DESDE LA BANQUETA

La democracia y la tiranía

Por Sergio Garín Oleache
jueves, 18 de abril de 2019 · 00:00

Tener en cuenta la historia cuando nuestro orden político parece estar amenazado, es una tradición fundamental de Occidente. Si hoy nos preocupa que el experimento estadounidense o mexicano se ve amenazado por la tiranía, podemos seguir el ejemplo de los padres fundadores de la nación gringa o considerar la historia de otras democracias y repúblicas.

La buena noticia es que tenemos a mano ejemplos más recientes y relevantes que la antigua Grecia y la antigua Roma. La mala noticia es que la historia de la democracia moderna es también una historia con declives y caídas desde que las colonias americanas declararon su independencia de una monarquía británica que los fundadores calificaban de “tiránica”.

La historia de Europa ha asistido a tres importantes momentos democráticos: en 1918, tras la Primera Guerra Mundial; en 1945, tras la Segunda Guerra Mundial y en 1989, tras el fin del comunismo. Muchas de las democracias fundadas en esas coyunturas fracasaron en unas circunstancias que se asemejan a las nuestras en algunos aspectos importantes.

La historia puede familiarizar, y puede servir de advertencia. A finales del siglo XIX, al igual que a finales del siglo XX, la expansión del comercio mundial generó expectativas de progreso. A principios del siglo XX, igual que a principios del siglo XXI, esas esperanzas fueron puestas en entredicho por nuevas visiones de la política de masas en las que un líder o un partido afirmaban representar directamente la voluntad del pueblo.

Las democracias europeas cayeron en el autoritarismo de derechas y el fascismo durante las décadas de 1920 y 1930. La Unión Soviética comunista, fundada en 1922, extendió su modelo a Europa en la década de 1940. La historia europea del siglo XX nos enseña que las sociedades pueden quebrarse, las democracias pueden caer, la ética puede venirse abajo, y un hombre cualquiera puede acabar plantado al borde de una fosa de la muerte con una pistola en la mano.

Hoy en día nos resultaría muy útil comprender por qué.

Tanto el fascismo como el comunismo fueron reacciones a la globalización: a las desigualdades reales o imaginadas que creaba, y a la aparente impotencia de las democracias para afrontarlas.
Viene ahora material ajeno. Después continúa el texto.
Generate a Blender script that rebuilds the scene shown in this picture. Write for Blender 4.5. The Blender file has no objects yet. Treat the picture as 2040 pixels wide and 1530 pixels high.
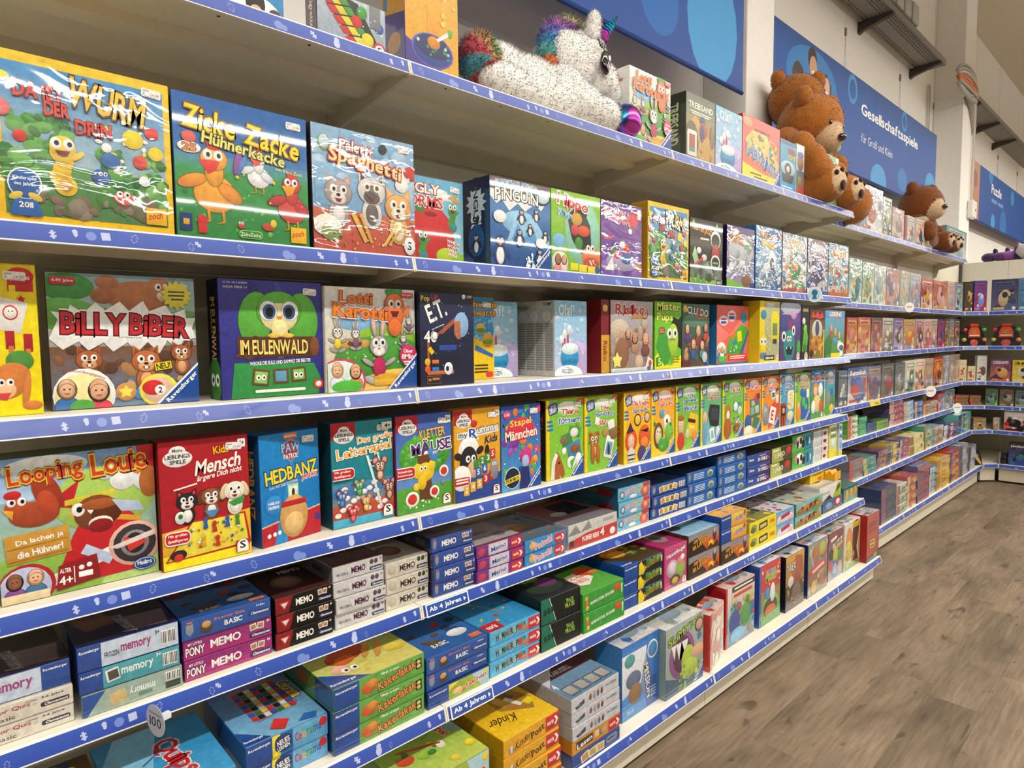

Los fascistas rechazaban la razón en nombre de la voluntad, negando la verdad objetiva en aras de un mito glorioso formulado por unos líderes que afirmaban encarnar la voz del pueblo. Le pusieron rostro a la globalización, argumentando que sus complejos desafíos obedecían a una conspiración contra la nación.

Los fascistas gobernaron durante un par de décadas, dejando tras de sí un legado intelectual intacto que cada día va adquiriendo mayor relevancia. Los comunistas gobernaron durante mucho más tiempo, casi siete décadas en la Unión Soviética, y más de cuatro décadas en gran parte de Europa del Este. Planteaban que las tareas de gobierno estuvieran en manos de una disciplinada élite de partido, que tenía el monopolio de la razón, y que debía guiar a la sociedad hacia un futuro cierto, conforme a las leyes supuestamente inmutables de la historia.

Podríamos caer en la tentación de pensar que nuestro legado democrático nos protege automáticamente de tales amenazas. Se trata de un reflejo equivocado. Nuestra tradición nos exige que examinemos la historia para comprender las profundas fuentes de la tiranía y que reflexionemos sobre la respuesta adecuada que hay que darle. No somos más sabios que los europeos que vieron cómo la democracia daba paso al fascismo, al nazismo o al comunismo durante el siglo XX. Nuestra única ventaja es que nosotros podríamos aprender de su experiencia. Ahora es buen momento para hacerlo.